* _Directions_:
Restate word for word the lines of the data below, from the first through the one that has "M_['steel'], t, smooth=40)".

* _Supplied data_:
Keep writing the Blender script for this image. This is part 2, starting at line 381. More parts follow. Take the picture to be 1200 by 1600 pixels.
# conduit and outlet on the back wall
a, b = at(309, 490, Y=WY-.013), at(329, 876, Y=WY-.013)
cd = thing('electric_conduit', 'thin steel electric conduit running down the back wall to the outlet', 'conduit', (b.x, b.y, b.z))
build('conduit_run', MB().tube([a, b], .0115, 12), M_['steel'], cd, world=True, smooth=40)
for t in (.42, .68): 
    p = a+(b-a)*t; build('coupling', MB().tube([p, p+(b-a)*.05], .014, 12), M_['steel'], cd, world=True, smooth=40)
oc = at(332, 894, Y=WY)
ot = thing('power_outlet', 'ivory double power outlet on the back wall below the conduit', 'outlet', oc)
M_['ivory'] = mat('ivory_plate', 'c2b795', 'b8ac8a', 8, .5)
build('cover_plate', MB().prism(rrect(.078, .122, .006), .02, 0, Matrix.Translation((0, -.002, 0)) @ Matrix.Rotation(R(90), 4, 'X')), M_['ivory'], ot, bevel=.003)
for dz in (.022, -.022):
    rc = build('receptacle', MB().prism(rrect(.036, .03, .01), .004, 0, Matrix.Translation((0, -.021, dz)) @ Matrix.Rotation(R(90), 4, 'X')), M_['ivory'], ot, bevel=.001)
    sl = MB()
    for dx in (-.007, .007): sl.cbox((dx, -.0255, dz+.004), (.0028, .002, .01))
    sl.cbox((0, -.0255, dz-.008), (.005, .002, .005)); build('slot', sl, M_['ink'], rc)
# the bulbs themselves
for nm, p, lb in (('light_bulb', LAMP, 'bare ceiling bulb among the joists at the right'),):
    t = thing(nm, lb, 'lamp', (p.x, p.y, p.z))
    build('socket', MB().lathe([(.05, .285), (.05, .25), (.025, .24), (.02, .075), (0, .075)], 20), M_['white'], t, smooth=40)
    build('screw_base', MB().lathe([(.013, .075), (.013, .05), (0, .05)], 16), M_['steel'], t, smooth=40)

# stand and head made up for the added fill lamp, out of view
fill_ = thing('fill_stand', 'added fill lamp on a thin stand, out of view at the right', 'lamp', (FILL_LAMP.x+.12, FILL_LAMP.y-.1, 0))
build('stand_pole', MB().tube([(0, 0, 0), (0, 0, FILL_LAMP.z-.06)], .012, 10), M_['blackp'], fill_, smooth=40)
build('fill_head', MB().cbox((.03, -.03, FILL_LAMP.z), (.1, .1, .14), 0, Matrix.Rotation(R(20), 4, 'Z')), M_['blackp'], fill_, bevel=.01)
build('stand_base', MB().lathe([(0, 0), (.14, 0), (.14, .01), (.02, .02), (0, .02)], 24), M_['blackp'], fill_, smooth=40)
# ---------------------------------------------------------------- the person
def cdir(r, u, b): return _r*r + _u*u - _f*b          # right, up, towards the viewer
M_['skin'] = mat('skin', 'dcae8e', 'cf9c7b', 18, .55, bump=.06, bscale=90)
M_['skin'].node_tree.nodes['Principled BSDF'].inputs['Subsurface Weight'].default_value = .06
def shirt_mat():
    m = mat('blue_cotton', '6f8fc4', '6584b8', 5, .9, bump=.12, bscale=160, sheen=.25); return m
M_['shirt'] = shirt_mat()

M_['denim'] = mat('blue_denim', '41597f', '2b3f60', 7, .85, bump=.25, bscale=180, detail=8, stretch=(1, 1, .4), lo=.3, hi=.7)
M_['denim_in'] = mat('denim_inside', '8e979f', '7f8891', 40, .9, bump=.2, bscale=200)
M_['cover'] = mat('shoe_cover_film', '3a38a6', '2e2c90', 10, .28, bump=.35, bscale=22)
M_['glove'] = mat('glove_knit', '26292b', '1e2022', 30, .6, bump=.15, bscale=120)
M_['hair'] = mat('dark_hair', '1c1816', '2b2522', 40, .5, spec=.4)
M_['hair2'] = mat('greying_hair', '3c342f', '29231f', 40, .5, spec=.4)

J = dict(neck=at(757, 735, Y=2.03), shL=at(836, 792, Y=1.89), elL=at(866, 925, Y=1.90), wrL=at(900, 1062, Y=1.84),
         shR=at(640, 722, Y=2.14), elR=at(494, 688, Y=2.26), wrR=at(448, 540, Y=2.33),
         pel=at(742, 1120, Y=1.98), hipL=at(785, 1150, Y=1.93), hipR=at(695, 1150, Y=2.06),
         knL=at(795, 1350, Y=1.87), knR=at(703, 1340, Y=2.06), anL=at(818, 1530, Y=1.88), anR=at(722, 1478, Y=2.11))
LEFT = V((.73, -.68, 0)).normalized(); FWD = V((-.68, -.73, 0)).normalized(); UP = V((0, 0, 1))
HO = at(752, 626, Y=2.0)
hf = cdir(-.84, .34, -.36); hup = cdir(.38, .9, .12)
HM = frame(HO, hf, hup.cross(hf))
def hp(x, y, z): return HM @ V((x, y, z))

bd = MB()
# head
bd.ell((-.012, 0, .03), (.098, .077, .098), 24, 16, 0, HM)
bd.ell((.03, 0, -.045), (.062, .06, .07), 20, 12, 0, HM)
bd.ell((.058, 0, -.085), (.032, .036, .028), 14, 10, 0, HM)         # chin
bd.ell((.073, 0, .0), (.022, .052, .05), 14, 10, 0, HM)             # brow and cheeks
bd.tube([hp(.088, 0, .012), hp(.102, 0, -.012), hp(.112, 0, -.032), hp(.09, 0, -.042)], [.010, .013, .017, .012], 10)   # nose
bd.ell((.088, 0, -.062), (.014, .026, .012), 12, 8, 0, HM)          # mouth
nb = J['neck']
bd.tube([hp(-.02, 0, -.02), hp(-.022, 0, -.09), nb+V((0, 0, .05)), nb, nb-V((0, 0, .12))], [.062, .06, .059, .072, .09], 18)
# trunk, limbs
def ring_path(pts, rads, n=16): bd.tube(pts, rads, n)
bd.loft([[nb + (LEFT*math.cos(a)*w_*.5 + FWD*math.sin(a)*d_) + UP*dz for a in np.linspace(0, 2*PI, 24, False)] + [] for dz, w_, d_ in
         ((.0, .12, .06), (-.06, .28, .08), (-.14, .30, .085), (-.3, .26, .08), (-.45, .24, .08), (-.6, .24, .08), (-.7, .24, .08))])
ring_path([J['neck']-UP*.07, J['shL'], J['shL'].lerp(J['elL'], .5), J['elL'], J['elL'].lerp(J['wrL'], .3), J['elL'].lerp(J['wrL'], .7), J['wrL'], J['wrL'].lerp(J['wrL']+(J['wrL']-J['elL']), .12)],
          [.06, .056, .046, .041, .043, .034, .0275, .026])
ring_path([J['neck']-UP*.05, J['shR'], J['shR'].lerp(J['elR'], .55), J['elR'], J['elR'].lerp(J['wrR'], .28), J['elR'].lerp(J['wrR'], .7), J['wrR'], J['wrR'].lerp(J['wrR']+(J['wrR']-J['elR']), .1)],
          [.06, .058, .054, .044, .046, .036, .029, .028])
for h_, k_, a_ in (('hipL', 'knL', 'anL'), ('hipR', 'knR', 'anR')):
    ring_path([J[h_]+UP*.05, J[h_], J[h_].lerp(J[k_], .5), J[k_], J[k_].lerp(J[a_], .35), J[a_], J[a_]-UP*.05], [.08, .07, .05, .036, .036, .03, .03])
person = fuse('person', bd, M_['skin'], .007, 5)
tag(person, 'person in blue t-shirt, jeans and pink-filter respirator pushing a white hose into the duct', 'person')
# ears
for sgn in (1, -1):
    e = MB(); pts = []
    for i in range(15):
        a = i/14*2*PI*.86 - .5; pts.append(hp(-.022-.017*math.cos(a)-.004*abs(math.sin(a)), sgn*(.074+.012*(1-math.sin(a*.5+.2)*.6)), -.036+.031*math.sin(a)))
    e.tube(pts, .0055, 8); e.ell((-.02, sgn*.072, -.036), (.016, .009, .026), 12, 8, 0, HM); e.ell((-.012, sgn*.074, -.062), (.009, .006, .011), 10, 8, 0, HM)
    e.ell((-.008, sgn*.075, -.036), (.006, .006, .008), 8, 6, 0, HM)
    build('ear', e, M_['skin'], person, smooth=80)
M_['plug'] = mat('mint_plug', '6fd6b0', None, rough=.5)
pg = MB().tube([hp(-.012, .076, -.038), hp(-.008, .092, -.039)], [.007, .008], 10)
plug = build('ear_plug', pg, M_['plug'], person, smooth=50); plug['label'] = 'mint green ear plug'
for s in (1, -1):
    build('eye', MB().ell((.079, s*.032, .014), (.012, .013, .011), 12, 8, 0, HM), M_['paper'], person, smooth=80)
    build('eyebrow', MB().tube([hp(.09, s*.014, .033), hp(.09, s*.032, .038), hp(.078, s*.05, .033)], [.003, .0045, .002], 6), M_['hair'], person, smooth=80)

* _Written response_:
Keep writing the Blender script for this image. This is part 2, starting at line 381. More parts follow. Take the picture to be 1200 by 1600 pixels.
# conduit and outlet on the back wall
a, b = at(309, 490, Y=WY-.013), at(329, 876, Y=WY-.013)
cd = thing('electric_conduit', 'thin steel electric conduit running down the back wall to the outlet', 'conduit', (b.x, b.y, b.z))
build('conduit_run', MB().tube([a, b], .0115, 12), M_['steel'], cd, world=True, smooth=40)
for t in (.42, .68): 
    p = a+(b-a)*t; build('coupling', MB().tube([p, p+(b-a)*.05], .014, 12), M_['steel'], cd, world=True, smooth=40)
oc = at(332, 894, Y=WY)
ot = thing('power_outlet', 'ivory double power outlet on the back wall below the conduit', 'outlet', oc)
M_['ivory'] = mat('ivory_plate', 'c2b795', 'b8ac8a', 8, .5)
build('cover_plate', MB().prism(rrect(.078, .122, .006), .02, 0, Matrix.Translation((0, -.002, 0)) @ Matrix.Rotation(R(90), 4, 'X')), M_['ivory'], ot, bevel=.003)
for dz in (.022, -.022):
    rc = build('receptacle', MB().prism(rrect(.036, .03, .01), .004, 0, Matrix.Translation((0, -.021, dz)) @ Matrix.Rotation(R(90), 4, 'X')), M_['ivory'], ot, bevel=.001)
    sl = MB()
    for dx in (-.007, .007): sl.cbox((dx, -.0255, dz+.004), (.0028, .002, .01))
    sl.cbox((0, -.0255, dz-.008), (.005, .002, .005)); build('slot', sl, M_['ink'], rc)
# the bulbs themselves
for nm, p, lb in (('light_bulb', LAMP, 'bare ceiling bulb among the joists at the right'),):
    t = thing(nm, lb, 'lamp', (p.x, p.y, p.z))
    build('socket', MB().lathe([(.05, .285), (.05, .25), (.025, .24), (.02, .075), (0, .075)], 20), M_['white'], t, smooth=40)
    build('screw_base', MB().lathe([(.013, .075), (.013, .05), (0, .05)], 16), M_['steel'], t, smooth=40)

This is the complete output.